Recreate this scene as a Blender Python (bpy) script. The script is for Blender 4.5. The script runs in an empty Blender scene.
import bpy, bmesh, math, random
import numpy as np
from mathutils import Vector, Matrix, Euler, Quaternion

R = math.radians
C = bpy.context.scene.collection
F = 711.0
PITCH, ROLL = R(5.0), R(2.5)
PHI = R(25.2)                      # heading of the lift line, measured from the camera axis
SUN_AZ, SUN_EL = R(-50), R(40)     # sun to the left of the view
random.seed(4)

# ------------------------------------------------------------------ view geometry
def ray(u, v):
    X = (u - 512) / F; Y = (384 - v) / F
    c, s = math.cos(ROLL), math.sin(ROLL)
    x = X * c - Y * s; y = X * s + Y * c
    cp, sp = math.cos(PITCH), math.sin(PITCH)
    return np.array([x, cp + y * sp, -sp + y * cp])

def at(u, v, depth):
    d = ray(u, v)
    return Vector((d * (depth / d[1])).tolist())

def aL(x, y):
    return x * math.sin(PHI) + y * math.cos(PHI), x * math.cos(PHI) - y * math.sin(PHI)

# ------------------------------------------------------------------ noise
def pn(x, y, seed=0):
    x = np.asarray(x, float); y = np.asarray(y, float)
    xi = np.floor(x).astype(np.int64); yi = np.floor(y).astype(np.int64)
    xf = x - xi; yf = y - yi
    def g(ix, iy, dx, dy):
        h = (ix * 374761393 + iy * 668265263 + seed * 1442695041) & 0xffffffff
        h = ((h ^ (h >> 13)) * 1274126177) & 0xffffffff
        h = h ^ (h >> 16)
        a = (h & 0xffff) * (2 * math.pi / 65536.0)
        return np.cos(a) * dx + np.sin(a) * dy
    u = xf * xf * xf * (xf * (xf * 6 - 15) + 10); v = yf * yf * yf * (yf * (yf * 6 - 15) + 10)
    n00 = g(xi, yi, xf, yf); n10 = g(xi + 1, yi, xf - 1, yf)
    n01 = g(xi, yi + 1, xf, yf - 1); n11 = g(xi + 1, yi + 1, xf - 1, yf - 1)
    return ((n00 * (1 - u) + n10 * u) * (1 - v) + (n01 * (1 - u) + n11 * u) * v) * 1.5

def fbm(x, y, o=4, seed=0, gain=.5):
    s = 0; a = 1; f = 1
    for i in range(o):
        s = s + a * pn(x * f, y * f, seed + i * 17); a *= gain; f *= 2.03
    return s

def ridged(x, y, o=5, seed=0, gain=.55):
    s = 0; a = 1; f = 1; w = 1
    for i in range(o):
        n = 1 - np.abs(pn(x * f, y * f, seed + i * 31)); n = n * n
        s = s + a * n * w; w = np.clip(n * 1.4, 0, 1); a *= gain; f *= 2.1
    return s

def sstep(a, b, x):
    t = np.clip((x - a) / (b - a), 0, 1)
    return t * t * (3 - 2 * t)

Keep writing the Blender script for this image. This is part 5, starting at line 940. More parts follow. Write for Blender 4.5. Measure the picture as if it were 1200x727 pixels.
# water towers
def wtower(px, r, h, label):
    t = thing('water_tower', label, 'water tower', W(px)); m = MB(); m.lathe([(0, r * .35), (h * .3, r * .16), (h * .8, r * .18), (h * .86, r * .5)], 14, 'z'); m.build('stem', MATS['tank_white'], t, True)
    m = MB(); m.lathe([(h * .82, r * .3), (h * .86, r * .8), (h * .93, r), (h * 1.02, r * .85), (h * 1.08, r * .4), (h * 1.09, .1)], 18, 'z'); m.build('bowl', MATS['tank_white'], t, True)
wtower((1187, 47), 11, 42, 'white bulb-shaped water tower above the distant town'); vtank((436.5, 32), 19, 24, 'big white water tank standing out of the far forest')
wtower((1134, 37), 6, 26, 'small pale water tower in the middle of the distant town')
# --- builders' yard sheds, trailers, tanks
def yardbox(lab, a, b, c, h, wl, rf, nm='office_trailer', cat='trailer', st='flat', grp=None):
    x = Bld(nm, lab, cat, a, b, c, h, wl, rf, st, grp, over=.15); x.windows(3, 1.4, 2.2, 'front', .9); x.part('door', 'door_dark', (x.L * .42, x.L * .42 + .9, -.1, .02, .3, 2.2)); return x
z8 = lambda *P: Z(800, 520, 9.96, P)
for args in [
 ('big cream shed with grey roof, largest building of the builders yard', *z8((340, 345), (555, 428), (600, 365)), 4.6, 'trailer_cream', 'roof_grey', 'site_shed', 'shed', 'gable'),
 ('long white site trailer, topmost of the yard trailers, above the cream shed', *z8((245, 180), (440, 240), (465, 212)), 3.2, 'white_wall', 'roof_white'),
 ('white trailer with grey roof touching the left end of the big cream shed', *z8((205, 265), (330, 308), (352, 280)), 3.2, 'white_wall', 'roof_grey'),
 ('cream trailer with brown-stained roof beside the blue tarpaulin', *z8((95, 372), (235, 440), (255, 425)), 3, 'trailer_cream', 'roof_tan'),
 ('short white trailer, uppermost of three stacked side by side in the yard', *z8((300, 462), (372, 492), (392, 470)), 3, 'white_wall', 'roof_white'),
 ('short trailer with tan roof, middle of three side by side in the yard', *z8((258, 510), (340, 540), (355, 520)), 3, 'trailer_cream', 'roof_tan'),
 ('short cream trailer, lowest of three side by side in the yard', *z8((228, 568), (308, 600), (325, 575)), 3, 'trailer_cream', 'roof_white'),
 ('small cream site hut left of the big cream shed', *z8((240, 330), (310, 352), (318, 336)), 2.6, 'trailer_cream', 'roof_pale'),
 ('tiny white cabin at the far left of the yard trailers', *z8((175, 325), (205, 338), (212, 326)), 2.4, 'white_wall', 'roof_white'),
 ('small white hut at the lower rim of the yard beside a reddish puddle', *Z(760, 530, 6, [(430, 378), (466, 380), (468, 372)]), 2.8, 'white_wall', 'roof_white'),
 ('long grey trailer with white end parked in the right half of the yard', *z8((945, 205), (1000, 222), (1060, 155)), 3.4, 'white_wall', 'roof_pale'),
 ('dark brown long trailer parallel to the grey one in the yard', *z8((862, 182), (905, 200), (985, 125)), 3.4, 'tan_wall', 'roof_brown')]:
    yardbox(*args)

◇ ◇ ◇

### Required work
Each line of the material should be duplicated exactly, please.

### Result for this task
Recreate this scene as a Blender Python (bpy) script. The script is for Blender 4.5. The script runs in an empty Blender scene.
import bpy, bmesh, math, random
import numpy as np
from mathutils import Vector, Matrix, Euler, Quaternion

R = math.radians
C = bpy.context.scene.collection
F = 711.0
PITCH, ROLL = R(5.0), R(2.5)
PHI = R(25.2)                      # heading of the lift line, measured from the camera axis
SUN_AZ, SUN_EL = R(-50), R(40)     # sun to the left of the view
random.seed(4)

# ------------------------------------------------------------------ view geometry
def ray(u, v):
    X = (u - 512) / F; Y = (384 - v) / F
    c, s = math.cos(ROLL), math.sin(ROLL)
    x = X * c - Y * s; y = X * s + Y * c
    cp, sp = math.cos(PITCH), math.sin(PITCH)
    return np.array([x, cp + y * sp, -sp + y * cp])

def at(u, v, depth):
    d = ray(u, v)
    return Vector((d * (depth / d[1])).tolist())

def aL(x, y):
    return x * math.sin(PHI) + y * math.cos(PHI), x * math.cos(PHI) - y * math.sin(PHI)

# ------------------------------------------------------------------ noise
def pn(x, y, seed=0):
    x = np.asarray(x, float); y = np.asarray(y, float)
    xi = np.floor(x).astype(np.int64); yi = np.floor(y).astype(np.int64)
    xf = x - xi; yf = y - yi
    def g(ix, iy, dx, dy):
        h = (ix * 374761393 + iy * 668265263 + seed * 1442695041) & 0xffffffff
        h = ((h ^ (h >> 13)) * 1274126177) & 0xffffffff
        h = h ^ (h >> 16)
        a = (h & 0xffff) * (2 * math.pi / 65536.0)
        return np.cos(a) * dx + np.sin(a) * dy
    u = xf * xf * xf * (xf * (xf * 6 - 15) + 10); v = yf * yf * yf * (yf * (yf * 6 - 15) + 10)
    n00 = g(xi, yi, xf, yf); n10 = g(xi + 1, yi, xf - 1, yf)
    n01 = g(xi, yi + 1, xf, yf - 1); n11 = g(xi + 1, yi + 1, xf - 1, yf - 1)
    return ((n00 * (1 - u) + n10 * u) * (1 - v) + (n01 * (1 - u) + n11 * u) * v) * 1.5

def fbm(x, y, o=4, seed=0, gain=.5):
    s = 0; a = 1; f = 1
    for i in range(o):
        s = s + a * pn(x * f, y * f, seed + i * 17); a *= gain; f *= 2.03
    return s

def ridged(x, y, o=5, seed=0, gain=.55):
    s = 0; a = 1; f = 1; w = 1
    for i in range(o):
        n = 1 - np.abs(pn(x * f, y * f, seed + i * 31)); n = n * n
        s = s + a * n * w; w = np.clip(n * 1.4, 0, 1); a *= gain; f *= 2.1
    return s

def sstep(a, b, x):
    t = np.clip((x - a) / (b - a), 0, 1)
    return t * t * (3 - 2 * t)

Keep writing the Blender script for this image. This is part 5, starting at line 940. More parts follow. Write for Blender 4.5. Measure the picture as if it were 1200x727 pixels.
# water towers
def wtower(px, r, h, label):
    t = thing('water_tower', label, 'water tower', W(px)); m = MB(); m.lathe([(0, r * .35), (h * .3, r * .16), (h * .8, r * .18), (h * .86, r * .5)], 14, 'z'); m.build('stem', MATS['tank_white'], t, True)
    m = MB(); m.lathe([(h * .82, r * .3), (h * .86, r * .8), (h * .93, r), (h * 1.02, r * .85), (h * 1.08, r * .4), (h * 1.09, .1)], 18, 'z'); m.build('bowl', MATS['tank_white'], t, True)
wtower((1187, 47), 11, 42, 'white bulb-shaped water tower above the distant town'); vtank((436.5, 32), 19, 24, 'big white water tank standing out of the far forest')
wtower((1134, 37), 6, 26, 'small pale water tower in the middle of the distant town')
# --- builders' yard sheds, trailers, tanks
def yardbox(lab, a, b, c, h, wl, rf, nm='office_trailer', cat='trailer', st='flat', grp=None):
    x = Bld(nm, lab, cat, a, b, c, h, wl, rf, st, grp, over=.15); x.windows(3, 1.4, 2.2, 'front', .9); x.part('door', 'door_dark', (x.L * .42, x.L * .42 + .9, -.1, .02, .3, 2.2)); return x
z8 = lambda *P: Z(800, 520, 9.96, P)
for args in [
 ('big cream shed with grey roof, largest building of the builders yard', *z8((340, 345), (555, 428), (600, 365)), 4.6, 'trailer_cream', 'roof_grey', 'site_shed', 'shed', 'gable'),
 ('long white site trailer, topmost of the yard trailers, above the cream shed', *z8((245, 180), (440, 240), (465, 212)), 3.2, 'white_wall', 'roof_white'),
 ('white trailer with grey roof touching the left end of the big cream shed', *z8((205, 265), (330, 308), (352, 280)), 3.2, 'white_wall', 'roof_grey'),
 ('cream trailer with brown-stained roof beside the blue tarpaulin', *z8((95, 372), (235, 440), (255, 425)), 3, 'trailer_cream', 'roof_tan'),
 ('short white trailer, uppermost of three stacked side by side in the yard', *z8((300, 462), (372, 492), (392, 470)), 3, 'white_wall', 'roof_white'),
 ('short trailer with tan roof, middle of three side by side in the yard', *z8((258, 510), (340, 540), (355, 520)), 3, 'trailer_cream', 'roof_tan'),
 ('short cream trailer, lowest of three side by side in the yard', *z8((228, 568), (308, 600), (325, 575)), 3, 'trailer_cream', 'roof_white'),
 ('small cream site hut left of the big cream shed', *z8((240, 330), (310, 352), (318, 336)), 2.6, 'trailer_cream', 'roof_pale'),
 ('tiny white cabin at the far left of the yard trailers', *z8((175, 325), (205, 338), (212, 326)), 2.4, 'white_wall', 'roof_white'),
 ('small white hut at the lower rim of the yard beside a reddish puddle', *Z(760, 530, 6, [(430, 378), (466, 380), (468, 372)]), 2.8, 'white_wall', 'roof_white'),
 ('long grey trailer with white end parked in the right half of the yard', *z8((945, 205), (1000, 222), (1060, 155)), 3.4, 'white_wall', 'roof_pale'),
 ('dark brown long trailer parallel to the grey one in the yard', *z8((862, 182), (905, 200), (985, 125)), 3.4, 'tan_wall', 'roof_brown')]:
    yardbox(*args)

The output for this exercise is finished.